7. Why? - Eskimo Snow


Not since grandaddy has someone successfully merged the indie/folk/electronic sound into something so perfect. Let me say first off how much cLOUDDEAD fucking ruled. This was my first introduction to why?, doseone, and odd nosdam, and i literally could not believe what i was hearing. Experimental as fuck art hip-hop with devastating instrumentals? Confused? Go get it. There is nothing like them and will probably never be. They only released two proper full lengths, but it very well established each individuals career. The standout imo is why? and we learned that with last year's Alopecia. Fast forward to 2009 and he has released Eskimo Snow what he says to be part two or the other half of Alopecia. Eskimo Snow is a melancholic album. Yoni Wolf kind of half sings, half stumbles through the songs and you can hear the sadness in his voice. Opener "These Hands" is short and to the point as if to say "Well, here it is." And then "January Twenty Something" comes in with this beautiful dan deaconish moment, where he lets you know you're gonna be ok. From there on its some of the best mashup of electronic folk you'll hear. There is the playful "Into the Shadows of My Embrace" where mid-way through the song he just spits this mess of problems concluding, "But you gotta yell somethin' out or you'd never tell nobody." This is followed by "One Rose" which is dark and acoustic and i swear Yoni Wolf sounds like Leonard Cohen. "This Blackest Purse" is so pretty it reminds of Ben Folds and the closer "Eskimo Snow" looks back with no resolution.

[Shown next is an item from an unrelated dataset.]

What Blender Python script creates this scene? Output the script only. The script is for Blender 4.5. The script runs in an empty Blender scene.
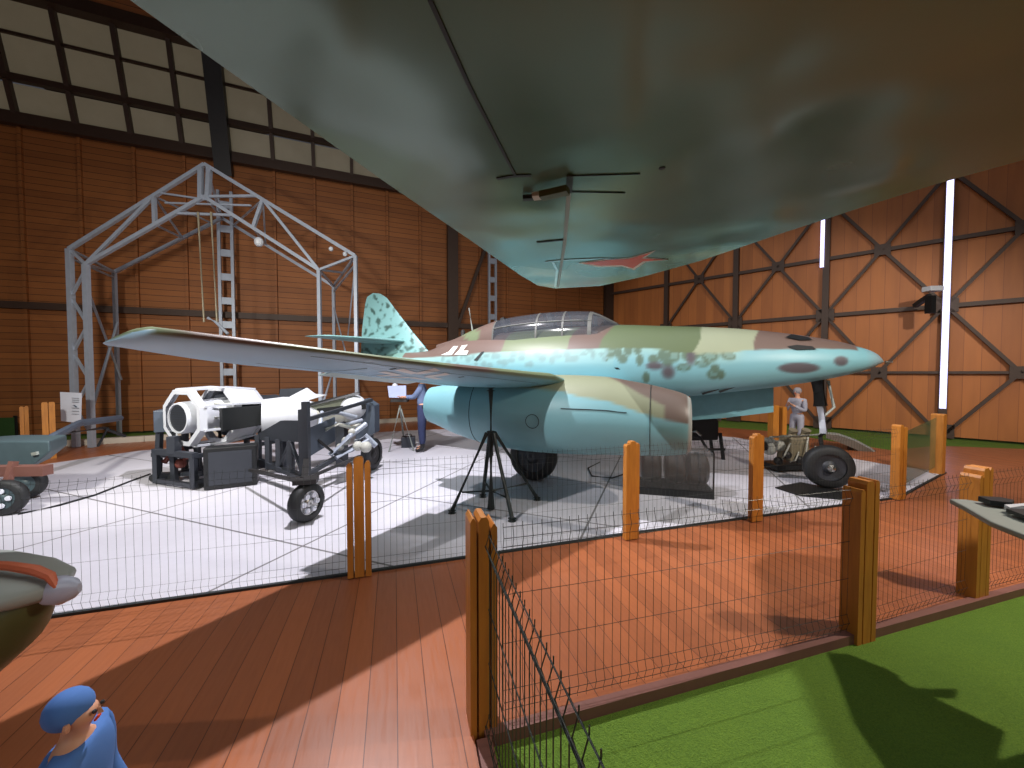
import bpy, math, random
from mathutils import Vector, Matrix, noise
random.seed(7)
PI = math.pi
SC = bpy.context.scene
COL = SC.collection

# ------------------------------------------------------------ camera maths (real-world layout)
CAMH = 1.7; TILT = 0.031; F = 385.0
def ray(px, py):
    a = (px-512)/F; b = (384-py)/F
    return Vector((a, math.cos(TILT)+b*math.sin(TILT), b*math.cos(TILT)-math.sin(TILT)))
def gz(px, py, z=0.0):
    d = ray(px, py); k = (z-CAMH)/d.z
    return Vector((d.x*k, d.y*k, z))
def gy(px, py, Y):
    d = ray(px, py); k = Y/d.y
    return Vector((d.x*k, Y, CAMH+d.z*k))

# ------------------------------------------------------------ materials
def lin(c):
    r = []
    for v in c[:3]:
        v = v/255.0
        r.append(v/12.92 if v <= .04045 else ((v+.055)/1.055)**2.4)
    return (r[0], r[1], r[2], 1)
class N:
    def __init__(s, name):
        s.m = bpy.data.materials.new(name); s.m.use_nodes = True
        s.t = s.m.node_tree; s.b = s.t.nodes['Principled BSDF']
    def n(s, typ, **kw):
        x = s.t.nodes.new(typ)
        for k, v in kw.items():
            if k.startswith('i_'): x.inputs[int(k[2:])].default_value = v
            else: setattr(x, k, v)
        return x
    def l(s, a, b): s.t.links.new(a, b)
    def math(s, op, a, b=None, c=None):
        x = s.n('ShaderNodeMath', operation=op)
        for i, v in enumerate((a, b, c)):
            if v is None: continue
            if hasattr(v, 'is_linked') or hasattr(v, 'links'): s.l(v, x.inputs[i])
            else: x.inputs[i].default_value = v
        return x.outputs[0]
    def mix(s, f, a, b):
        x = s.n('ShaderNodeMix', data_type='RGBA')
        for i, v in ((0, f), (6, a), (7, b)):
            if hasattr(v, 'links'): s.l(v, x.inputs[i])
            else: x.inputs[i].default_value = v
        return x.outputs[2]
    def coord(s): return s.n('ShaderNodeTexCoord').outputs['Object']
    def sep(s, v):
        x = s.n('ShaderNodeSeparateXYZ'); s.l(v, x.inputs[0]); return x.outputs
    def noise(s, v, scale, detail=4, stretch=None):
        if stretch:
            mp = s.n('ShaderNodeMapping'); mp.inputs[3].default_value = stretch; s.l(v, mp.inputs[0]); v = mp.outputs[0]
        x = s.n('ShaderNodeTexNoise'); x.inputs['Scale'].default_value = scale; x.inputs['Detail'].default_value = detail
        s.l(v, x.inputs['Vector']); return x.outputs['Fac']
    def bump(s, h, st=.3, dist=.01):
        x = s.n('ShaderNodeBump'); x.inputs['Strength'].default_value = st; x.inputs['Distance'].default_value = dist
        s.l(h, x.inputs['Height']); s.l(x.outputs[0], s.b.inputs['Normal'])
    def base(s, c):
        if hasattr(c, 'links'): s.l(c, s.b.inputs['Base Color'])
        else: s.b.inputs['Base Color'].default_value = c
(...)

It sounds like a mid-nineties alt rock ballad via Third Eye Blind. He unsurely sings, "I'm still here/Bearing my watery fruits if fruits at all/And I'm still here/Barely understanding what truth that rarely calls." All in all Eskimo Snow has a certain something that i fell in love with. It's deeply sad, yet hopeful; harsh but thoughtful. And the music certainly evokes some feelings that everyone has felt at one time and that is what am i doing with my life? where am i going? fucking, Why?